Given data
◆ ◆ ◆ ◆ ◆
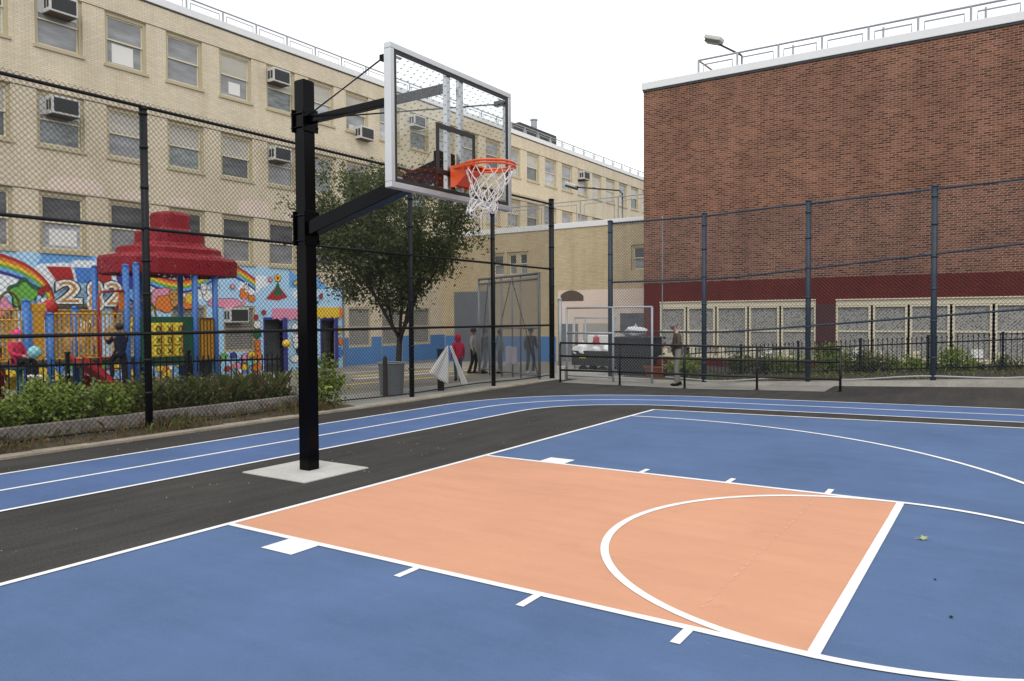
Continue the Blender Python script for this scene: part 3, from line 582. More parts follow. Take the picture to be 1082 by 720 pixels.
def put_window(parent,x,y,z,w,h,ku,kl,rz=0,paper=None):
    key=(w,h)
    if key not in _cache: _cache[key]=sash_window(w,h,0)
    fr,sa,up,lo=_cache[key]
    o=link('window',fr,parent,0,(x,y,z)); o.rotation_euler=(0,0,rz); link('sash',sa,o)
    for nm,mbx,k in (('upper_pane',up,ku),('lower_pane',lo,kl)):
        kk=(key,nm,k)
        if kk not in _cache: _cache[kk]=mbx.mesh('pane',M[k])
        link('pane',_cache[kk],o)
    if 'sill' not in _cache: q_=MB(); q_.box((0,-.05,-.09),(.05,1.51,-.002)); _cache['sill']=q_.mesh('sill',M['trim'])
    if w>1.4: link('sill',_cache['sill'],o)
    if paper:
        p=MB(); p.box((-.1555,paper[0],paper[2]),(-.150,paper[1],paper[3])); p.build('paper_sheet',M['paper'],o)
    return o
rw=random.Random(11)
kinds={(0,2):('g_grey','g_grey'),(0,3):('g_grey','g_grey'),(0,4):('g_blind','g_grey'),(0,6):('g_blind','g_pale'),(0,7):('g_blind','g_grey'),(1,2):('g_blind','g_grey'),(1,3):('g_blind','g_bluish'),(1,4):('g_blind','g_dark'),(2,1):('g_dark','g_pale'),(2,2):('g_dark','g_grey'),
 (0,14):('g_blind','g_dark'),(0,15):('g_grey','g_pale'),(0,16):('g_grey','g_grey'),(0,18):('g_blind','g_blind'),(0,19):('g_blind','g_blind'),(0,20):('g_grey','g_blind'),(0,21):('g_blind','g_dark')}
papers={(0,2):(.3,1.05,.14,.78),(0,4):(.5,1.02,.2,.66),(2,1):(.35,1.2,.2,.72)}
for k in range(K0,K1):
    for fl_,(a,b) in enumerate(FL):
        y=W0+PW*(k-1); d=kinds.get((fl_,k)) or (rw.choice(['g_grey','g_blind','g_dark','g_grey']),rw.choice(['g_grey','g_dark','g_bluish','g_pale']))
        if fl_==2 and (fl_,k) not in kinds: d=('g_dark','g_grey')
        put_window(bld,0,round(y,4),a,WW,round(b-a,3),d[0],d[1],0,papers.get((fl_,k)))
# ground floor windows behind grey security screens
for a,b,c,d in gops:
    mb=MB(); f_=.08
    mb.box((-.16,a,c),(-.02,a+f_,d)); mb.box((-.16,b-f_,c),(-.02,b,d)); mb.box((-.16,a+f_,d-f_),(-.02,b-f_,d)); mb.box((-.16,a+f_,c),(-.02,b-f_,c+f_)); mb.box((-.16,a+f_,(c+d)/2-.03),(-.05,b-f_,(c+d)/2+.03)); wo=mb.build('screened_window',M['trim'],bld)
    mb=MB(); mb.box((-.1,a+f_,c+f_),(-.09,b-f_,d-f_)); mb.build('screen',M['screen'],wo)
# paint: pinkish patches over the first floor, blue dado, mural
for (a,b,c,d) in ((8.1,9.9,5.86,6.35),(10.5,11.2,5.86,6.25),(12.2,13.2,5.86,6.2),(15.1,16.7,5.84,6.5),(17.4,18.6,5.84,6.35)):
    mb=MB(); mb.prism([(a,c),(b,c),(b-.1,d-.12),(b-.35,d),(a+.3,d-.05),(a+.05,d-.2)],'x',.001,.005); mb.build('overpaint_patch',M['beigepatch'],bld)
mb=MB(); y0=20.66
for a,b in ((y0,20.98),(22.45,23.15),(24.64,25.3),(26.8,28)): mb.box((.002,a,-1.2),(.008,b,.86))
for a,b in ((20.98,22.45),(23.17,24.62),(25.36,26.8)): mb.box((.002,a,-1.2),(.008,b,.40))
mb.build('blue_dado',M['bluepaint'],bld)
mb=MB(); mb.tube([(.03,20.64,-.6),(.03,20.64,3.3)],.05,8); mb.build('downpipe',M['galvgate'],bld)
mb=MB(); mb.box((.0,-4,-1.2),(.10,16.2,-.42)); mb.box((0,20.7,-1.2),(.06,28,-.44)); mb.build('plinth',M['yardlight'],bld)
# mural: flat paint layers a few millimetres apart on the brick
rm0=random.Random(4); mu=MB(); mats=list(P.values()); idx={k:i for i,k in enumerate(P)}; lay=[.002]
def flat(poly,col,step=.00025):
    lay[0]+=step; mu.prism(poly,'x',lay[0]-.0002,lay[0],idx[col])
def blob(cy,cz,ry,rz,col,n=18,w=0,ph=0):
    if col not in('cloud','black') and ry>.09: flat([(cy+(ry+.022)*(1+w*math.sin(5*t+ph))*math.cos(t),cz+(rz+.022)*(1+w*math.sin(5*t+ph))*math.sin(t)) for t in [2*math.pi*i/n for i in range(n)]],'black')
    flat([(cy+ry*(1+w*math.sin(5*t+ph))*math.cos(t),cz+rz*(1+w*math.sin(5*t+ph))*math.sin(t)) for t in [2*math.pi*i/n for i in range(n)]],col)
gsp=[o for o in gops if o[0]<16]+doors
def bgcell(a,b,c,d,col):
    # background wash cut around windows and doors
    ys=sorted(set([a,b]+[min(max(v,a),b) for o in gsp for v in o[:2]])); zs=sorted(set([c,d]+[min(max(v,c),d) for o in gsp for v in o[2:]]))
    for i in range(len(ys)-1):
        for j in range(len(zs)-1):
            ym=(ys[i]+ys[i+1])/2; zm=(zs[j]+zs[j+1])/2
            if not any(o[0]<ym<o[1] and o[2]<zm<o[3] for o in gsp): mu.box((.0005,ys[i],zs[j]),(.0022,ys[i+1],zs[j+1]),idx[col])
bgcell(-3,20.62,-.9,3.05,'sky'); bgcell(-3,17.6,3.05,3.84,'sky')
flat([(17.6,3.84),(17.6,3.04),(20.62,3.04),(20.3,3.2),(19.9,3.05),(19.4,3.35),(18.9,3.75),(18.4,3.3)],'skyd')
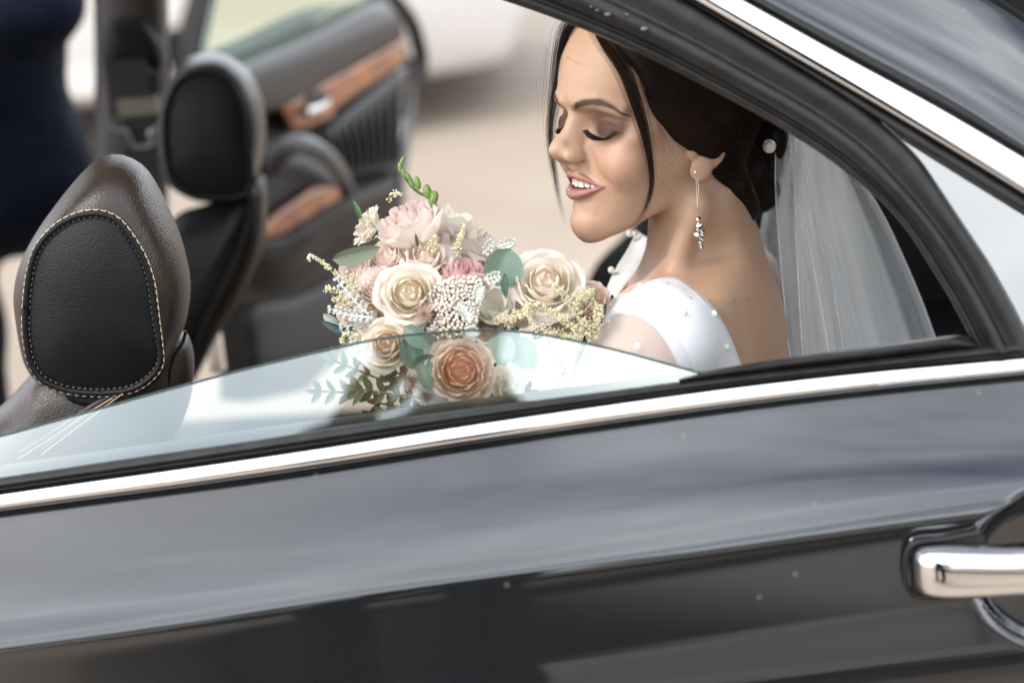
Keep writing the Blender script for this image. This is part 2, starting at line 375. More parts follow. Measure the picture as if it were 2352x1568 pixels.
def figure(joints, segs, material, parent, name='body', res=.014, k=.04, extra=None):
    """One continuous body grown from tapered limbs (joints: name -> point, segs: (a, b, ra, rb))."""
    J = {a: np.asarray(b, float) for a, b in joints.items()}
    lo = np.min([J[a] for a in J], 0) - .25; hi = np.max([J[a] for a in J], 0) + .25
    def fn(p):
        d = None
        for a, b, ra, rb in segs:
            e = sd_cap(p, J[a], J[b], ra, rb); d = e if d is None else smin(d, e, k)
        if extra is not None: d = extra(p, d, J)
        return d
    P, Fc = surface_nets(fn, *(np.arange(lo[i], hi[i], res) for i in range(3)))
    return obj(name, P, Fc, material, parent)

# ---- man in the navy suit, standing beyond the open front door
fx, fy = -1.11, 1.8
man = empty('person', (fx, fy, 0), 'person in a navy suit standing beyond the front headrests with one arm bent', 'person')
mJ = dict(hip=(-1.13, fy, .87), waist=(-1.06, fy, .92), chest=(-1.08, fy, 1.22), neck=(-1.12, fy, 1.42), shl=(-.95, fy - .02, 1.32), shr=(-1.32, fy, 1.32),
          ell=(-.925, fy - .04, .97), wrl=(-1.13, fy - .25, .93), elr=(-1.39, fy - .1, 1.03), wrr=(-1.22, fy - .3, 1.03),
          hl=(-1.14, fy, .82), hr=(-1.24, fy, .82), kl=(-1.15, fy - .02, .45), kr=(-1.30, fy - .02, .45), al=(-1.16, fy, .09), ar=(-1.33, fy, .09), jkl=(-1.035, fy + .02, .70), jkr=(-1.22, fy, .76))
figure(mJ, [('hip', 'waist', .13, .135), ('waist', 'chest', .135, .15), ('chest', 'neck', .17, .07), ('shl', 'shr', .085, .085), ('shl', 'ell', .072, .06), ('ell', 'wrl', .058, .045),
            ('shr', 'elr', .075, .062), ('elr', 'wrr', .06, .045), ('hl', 'kl', .085, .07), ('hr', 'kr', .085, .07), ('kl', 'al', .072, .055), ('kr', 'ar', .072, .055), ('waist', 'jkl', .125, .14), ('hip', 'jkr', .12, .12)],
       M['navy'], man, name='suit', res=.012,
       extra=lambda p, d, J: d + .007 * np.sin(p[:, 2] * 34 + p[:, 0] * 26 + 3 * np.sin(p[:, 1] * 9)) * np.clip((p[:, 2] - .7) * 3, 0, 1))
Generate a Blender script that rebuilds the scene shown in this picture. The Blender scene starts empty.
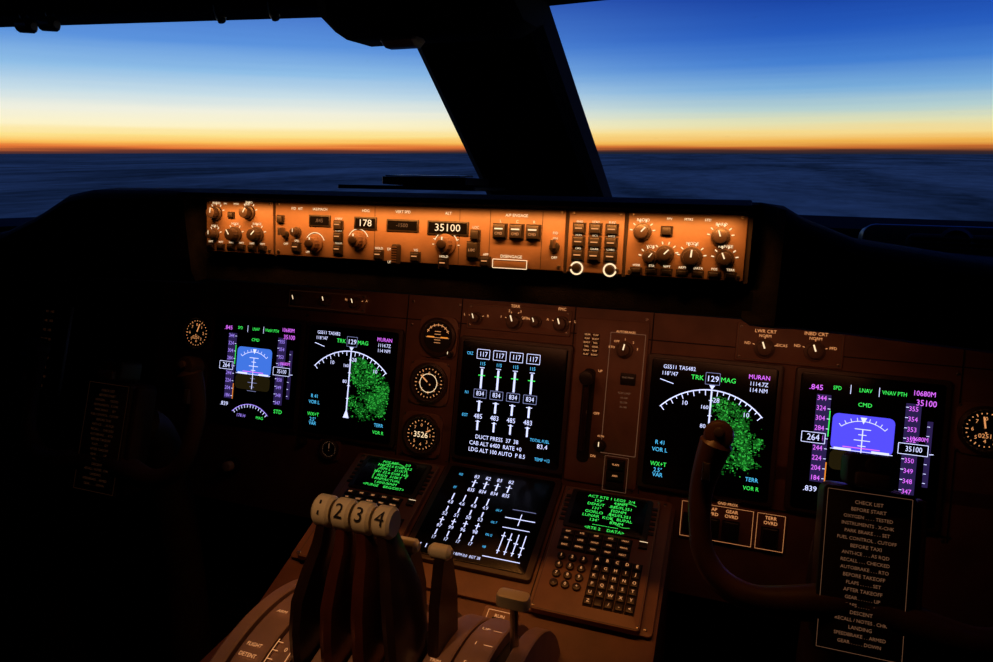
import bpy, math, random
from mathutils import Matrix, Vector
random.seed(7)
sc=bpy.context.scene
sc.view_settings.view_transform='Standard'
rad=math.radians

# ---------------------------------------------------------------- materials
def s2l(c): return tuple((x/255/12.92 if x/255<=.04045 else ((x/255+.055)/1.055)**2.4) for x in c)
def pm(name,col,rough=.6,metal=0,var=.25,scale=60,bump=.0,spec=.5):
    """procedural painted / plastic / metal surface with noise driven variation"""
    m=bpy.data.materials.new(name); m.use_nodes=True; nt=m.node_tree; b=nt.nodes['Principled BSDF']
    tc=nt.nodes.new('ShaderNodeTexCoord'); no=nt.nodes.new('ShaderNodeTexNoise'); no.inputs['Scale'].default_value=scale; no.inputs['Detail'].default_value=5
    nt.links.new(tc.outputs['Object'],no.inputs['Vector'])
    rp=nt.nodes.new('ShaderNodeValToRGB'); rp.color_ramp.elements[0].position=.3; rp.color_ramp.elements[1].position=.7
    rp.color_ramp.elements[0].color=tuple(c*(1-var) for c in col)+(1,); rp.color_ramp.elements[1].color=tuple(min(1,c*(1+var)) for c in col)+(1,)
    nt.links.new(no.outputs['Fac'],rp.inputs['Fac']); nt.links.new(rp.outputs['Color'],b.inputs['Base Color'])
    b.inputs['Roughness'].default_value=rough; b.inputs['Metallic'].default_value=metal; b.inputs['Specular IOR Level'].default_value=spec
    if bump:
        bp=nt.nodes.new('ShaderNodeBump'); bp.inputs['Strength'].default_value=bump; bp.inputs['Distance'].default_value=.001
        n2=nt.nodes.new('ShaderNodeTexNoise'); n2.inputs['Scale'].default_value=scale*8; nt.links.new(tc.outputs['Object'],n2.inputs['Vector'])
        nt.links.new(n2.outputs['Fac'],bp.inputs['Height']); nt.links.new(bp.outputs['Normal'],b.inputs['Normal'])
    return m
def em(name,rgb,st=1.0):
    m=bpy.data.materials.new(name); m.use_nodes=True; b=m.node_tree.nodes['Principled BSDF']
    b.inputs['Base Color'].default_value=(.01,.01,.01,1); b.inputs['Emission Color'].default_value=s2l(rgb)+(1,); b.inputs['Emission Strength'].default_value=st
    b.inputs['Roughness'].default_value=.5
    return m
PANEL=pm('panel_brown_paint',(.20,.092,.060),.5,var=.22,scale=18,bump=.2)
PANEL2=pm('panel_module_paint',(.26,.130,.085),.48,var=.16,scale=24,bump=.2)
MCPP=pm('control_panel_paint',(.23,.140,.09),.45,var=.16,scale=24,bump=.15)
GROOVE=pm('panel_groove',(.02,.012,.01),.8)
QUAD=pm('quadrant_paint',(.38,.23,.16),.45,var=.16,scale=25,bump=.15)
BLACK=pm('black_plastic',(.018,.014,.012),.45,var=.2)
BEZEL=pm('bezel_plastic',(.06,.035,.028),.4,var=.2)
KNOB=pm('knob_plastic',(.045,.03,.024),.4,var=.2)
KNOBL=pm('knob_brown',(.16,.095,.065),.45,var=.2)
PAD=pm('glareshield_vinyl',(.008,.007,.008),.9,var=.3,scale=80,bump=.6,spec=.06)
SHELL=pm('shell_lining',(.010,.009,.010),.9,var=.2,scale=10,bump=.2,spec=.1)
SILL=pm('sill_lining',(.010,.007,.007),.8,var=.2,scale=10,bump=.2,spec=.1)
GLASS=pm('screen_glass',(.003,.003,.004),.22,var=.1,scale=5,spec=.25)
CREAM=pm('cream_plastic',(.90,.80,.52),.35,var=.05,scale=30)
LEVER=pm('lever_brown_metal',(.17,.045,.025),.26,metal=.45,var=.2,scale=40)
LEVERD=pm('lever_dark_metal',(.045,.02,.015),.30,metal=.35,var=.2,scale=40)
STEEL=pm('worn_steel',(.35,.30,.27),.35,metal=.9,var=.15,scale=50)
YOKE=pm('yoke_brown',(.055,.024,.016),.38,var=.25,scale=30,bump=.1)
FABRIC=pm('seat_fabric',(.03,.028,.032),.95,var=.3,scale=120,bump=.5,spec=.1)
PAPER=pm('paper_sheet',(.5,.5,.48),.8,var=.05)
INK=pm('black_ink',(.01,.01,.01),.7)
LEG=em('legend_backlit',(255,170,104),.80)
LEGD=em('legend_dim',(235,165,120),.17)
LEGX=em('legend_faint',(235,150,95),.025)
LEGW=em('legend_bright',(255,222,175),1.25)
WHITE=em('crt_white',(205,210,255),1.4)
WHITED=em('crt_white_dim',(150,155,210),.7)
CYAN=em('crt_cyan',(80,190,245),1.2)
GREEN=em('crt_green',(60,240,90),1.2)
GREEND=em('crt_green_dim',(22,125,38),.45)
GREENM=em('crt_green_mid',(60,215,75),.7)
MAG=em('crt_magenta',(220,105,250),1.3)
SKYL=em('crt_sky_blue',(70,125,240),.9)
SKYR=em('crt_sky_violet',(84,76,255),1.1)
GND=em('crt_ground',(60,50,22),.30)
TAPE=em('crt_tape_grey',(56,42,100),.6)
VIO=em('crt_violet',(165,135,255),1.1)
AMB=em('amber_light',(255,150,50),.9)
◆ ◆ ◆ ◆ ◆
Work to be completed
Repeat only the lines from the one with "Generate a Blender" down to the one with "rad=math.radians", word for word and both included, and leave the pictures out.

Complete output
Generate a Blender script that rebuilds the scene shown in this picture. The Blender scene starts empty.
import bpy, math, random
from mathutils import Matrix, Vector
random.seed(7)
sc=bpy.context.scene
sc.view_settings.view_transform='Standard'
rad=math.radians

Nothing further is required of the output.